Savior

My friend Richard sent me a Maya Angelou poem that is not one I had seen before. The title of the poem is Savior. The poem is in two parts: the first (and longer) part is a lament of what we have done to Christ and his sacrifice. The second is a plea for Christ to be with us. The poem reads:

Petulant priests, greedy
centurions, and one million
incensed gestures stand
between your love and me.

Your agape sacrifice
is reduced to colored glass,
vapid penance, and the
tedium of ritual.

Your footprints yet
mark the crest of
billowing seas but
your joy
fades upon the tablets
of ordained prophets.

Visit us again, Savior.
Your children, burdened with
disbelief, blinded by a patina
of wisdom,
carom down this vale of
fear. We cry for you
although we have lost
your name.

Richard sent me the poem with a note commenting on people’s different interpretation of poetry. For some, this is a poem that taps into their cynicism and anger; they find in it an explanation for their turning away from the Church. In contrast, his reading, focuses more on the second part, hearing in it (to use Richard’s words) “a universal hunger/longing for the Holy – sort of the ‘hearts burning’ experience of the Emmaus story.”

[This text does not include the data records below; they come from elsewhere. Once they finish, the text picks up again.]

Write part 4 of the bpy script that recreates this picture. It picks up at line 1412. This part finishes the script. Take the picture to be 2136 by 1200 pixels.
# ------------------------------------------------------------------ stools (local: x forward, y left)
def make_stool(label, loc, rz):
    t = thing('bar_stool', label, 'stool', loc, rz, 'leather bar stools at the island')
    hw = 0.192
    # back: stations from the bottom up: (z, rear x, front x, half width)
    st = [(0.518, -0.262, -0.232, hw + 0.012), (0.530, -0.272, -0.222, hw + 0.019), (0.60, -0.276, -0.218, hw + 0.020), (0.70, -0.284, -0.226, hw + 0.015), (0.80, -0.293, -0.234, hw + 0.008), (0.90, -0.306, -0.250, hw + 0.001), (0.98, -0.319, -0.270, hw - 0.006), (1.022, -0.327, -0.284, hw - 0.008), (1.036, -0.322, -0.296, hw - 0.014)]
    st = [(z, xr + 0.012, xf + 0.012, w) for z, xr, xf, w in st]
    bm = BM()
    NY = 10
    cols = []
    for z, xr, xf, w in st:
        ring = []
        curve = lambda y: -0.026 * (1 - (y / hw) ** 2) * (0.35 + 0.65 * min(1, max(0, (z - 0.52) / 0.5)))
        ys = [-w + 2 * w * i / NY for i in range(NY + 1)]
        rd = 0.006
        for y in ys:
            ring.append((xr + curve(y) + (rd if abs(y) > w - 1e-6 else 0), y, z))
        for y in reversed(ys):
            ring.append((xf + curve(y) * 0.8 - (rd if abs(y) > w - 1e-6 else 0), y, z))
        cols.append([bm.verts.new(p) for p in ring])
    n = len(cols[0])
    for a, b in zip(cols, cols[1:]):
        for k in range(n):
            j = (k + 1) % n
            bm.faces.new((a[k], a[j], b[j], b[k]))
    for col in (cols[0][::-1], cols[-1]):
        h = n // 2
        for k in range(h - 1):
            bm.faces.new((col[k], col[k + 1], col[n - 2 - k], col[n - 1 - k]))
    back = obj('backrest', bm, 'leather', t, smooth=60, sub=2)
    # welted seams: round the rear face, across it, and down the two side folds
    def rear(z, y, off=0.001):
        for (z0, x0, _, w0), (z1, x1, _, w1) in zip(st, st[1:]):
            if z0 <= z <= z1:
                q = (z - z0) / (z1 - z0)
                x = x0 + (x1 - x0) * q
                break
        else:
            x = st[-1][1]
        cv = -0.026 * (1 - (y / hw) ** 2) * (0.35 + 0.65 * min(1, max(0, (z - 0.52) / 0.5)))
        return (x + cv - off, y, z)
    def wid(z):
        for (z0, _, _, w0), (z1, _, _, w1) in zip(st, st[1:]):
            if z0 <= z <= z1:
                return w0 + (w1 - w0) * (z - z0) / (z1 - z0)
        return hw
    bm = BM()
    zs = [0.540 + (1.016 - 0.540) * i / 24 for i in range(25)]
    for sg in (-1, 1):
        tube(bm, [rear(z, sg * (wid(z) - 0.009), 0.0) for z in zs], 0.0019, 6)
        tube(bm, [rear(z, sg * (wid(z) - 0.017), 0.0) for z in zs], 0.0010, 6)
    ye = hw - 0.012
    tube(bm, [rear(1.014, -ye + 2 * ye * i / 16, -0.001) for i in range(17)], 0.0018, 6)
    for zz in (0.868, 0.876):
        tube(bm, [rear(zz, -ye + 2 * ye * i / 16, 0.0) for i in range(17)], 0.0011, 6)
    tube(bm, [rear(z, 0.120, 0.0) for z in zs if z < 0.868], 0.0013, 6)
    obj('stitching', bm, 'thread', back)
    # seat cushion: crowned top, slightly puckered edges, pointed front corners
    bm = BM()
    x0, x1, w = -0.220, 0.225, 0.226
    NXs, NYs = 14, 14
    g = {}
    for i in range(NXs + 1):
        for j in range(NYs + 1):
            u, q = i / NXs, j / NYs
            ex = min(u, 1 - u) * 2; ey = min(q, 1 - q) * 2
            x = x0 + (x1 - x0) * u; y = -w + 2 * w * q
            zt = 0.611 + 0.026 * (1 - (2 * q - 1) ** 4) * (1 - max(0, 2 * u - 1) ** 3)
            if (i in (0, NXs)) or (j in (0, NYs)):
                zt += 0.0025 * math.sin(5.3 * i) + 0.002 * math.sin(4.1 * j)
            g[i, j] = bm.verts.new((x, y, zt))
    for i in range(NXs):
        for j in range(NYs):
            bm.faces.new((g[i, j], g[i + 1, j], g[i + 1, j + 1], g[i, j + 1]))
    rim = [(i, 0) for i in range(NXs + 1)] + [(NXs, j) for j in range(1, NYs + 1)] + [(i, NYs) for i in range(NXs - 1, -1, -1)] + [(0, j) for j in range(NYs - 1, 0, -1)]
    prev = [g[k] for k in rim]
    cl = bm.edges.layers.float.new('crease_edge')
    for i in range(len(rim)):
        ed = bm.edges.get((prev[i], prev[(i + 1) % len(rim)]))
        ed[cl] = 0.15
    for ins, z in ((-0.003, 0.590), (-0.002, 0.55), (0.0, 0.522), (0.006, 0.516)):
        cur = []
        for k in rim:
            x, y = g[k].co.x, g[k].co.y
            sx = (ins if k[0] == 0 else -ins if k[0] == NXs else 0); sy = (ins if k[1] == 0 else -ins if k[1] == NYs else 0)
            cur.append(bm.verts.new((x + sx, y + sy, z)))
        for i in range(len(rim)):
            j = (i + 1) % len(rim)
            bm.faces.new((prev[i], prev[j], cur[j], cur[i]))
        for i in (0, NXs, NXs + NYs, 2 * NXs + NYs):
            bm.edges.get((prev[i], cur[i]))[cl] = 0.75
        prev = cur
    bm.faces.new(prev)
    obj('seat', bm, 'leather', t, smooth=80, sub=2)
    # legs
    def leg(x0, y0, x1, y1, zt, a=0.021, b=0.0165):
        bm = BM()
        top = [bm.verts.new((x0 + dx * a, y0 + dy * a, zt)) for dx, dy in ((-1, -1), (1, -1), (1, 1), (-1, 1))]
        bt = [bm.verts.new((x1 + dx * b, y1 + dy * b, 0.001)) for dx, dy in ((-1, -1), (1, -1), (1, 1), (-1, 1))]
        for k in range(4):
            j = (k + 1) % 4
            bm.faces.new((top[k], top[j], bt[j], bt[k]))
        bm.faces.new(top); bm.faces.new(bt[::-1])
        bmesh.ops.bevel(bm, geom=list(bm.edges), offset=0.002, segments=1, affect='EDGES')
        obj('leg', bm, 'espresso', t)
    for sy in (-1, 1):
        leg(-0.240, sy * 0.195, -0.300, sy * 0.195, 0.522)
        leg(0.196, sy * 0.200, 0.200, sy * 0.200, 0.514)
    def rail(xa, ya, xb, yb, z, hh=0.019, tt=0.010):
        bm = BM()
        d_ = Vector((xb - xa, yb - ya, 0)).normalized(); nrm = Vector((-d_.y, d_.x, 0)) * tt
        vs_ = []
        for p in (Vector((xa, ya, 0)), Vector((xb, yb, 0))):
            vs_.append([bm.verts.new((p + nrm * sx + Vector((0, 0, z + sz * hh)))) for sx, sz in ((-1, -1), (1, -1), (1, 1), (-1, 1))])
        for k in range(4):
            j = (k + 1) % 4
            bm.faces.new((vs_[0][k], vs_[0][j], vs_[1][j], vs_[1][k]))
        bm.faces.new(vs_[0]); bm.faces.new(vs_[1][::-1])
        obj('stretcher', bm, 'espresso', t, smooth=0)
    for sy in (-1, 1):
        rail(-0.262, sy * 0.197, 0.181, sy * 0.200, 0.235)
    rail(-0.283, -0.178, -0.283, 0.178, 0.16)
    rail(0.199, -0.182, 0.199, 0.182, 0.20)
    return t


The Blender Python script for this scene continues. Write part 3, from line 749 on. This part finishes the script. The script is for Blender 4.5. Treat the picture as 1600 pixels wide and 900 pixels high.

I share the latter reaction to the poem. Yes, there is indictment – not just of the Church, but of all the ways we have distorted Christ’s message over the years and turned it into something that on occasion bears only a vague resemblance to anything that can be called “The Good News.” But it also suggests the depth of our longing for God, something of the restlessness of our hearts that (as Augustine recognized) can be satisfied only by God.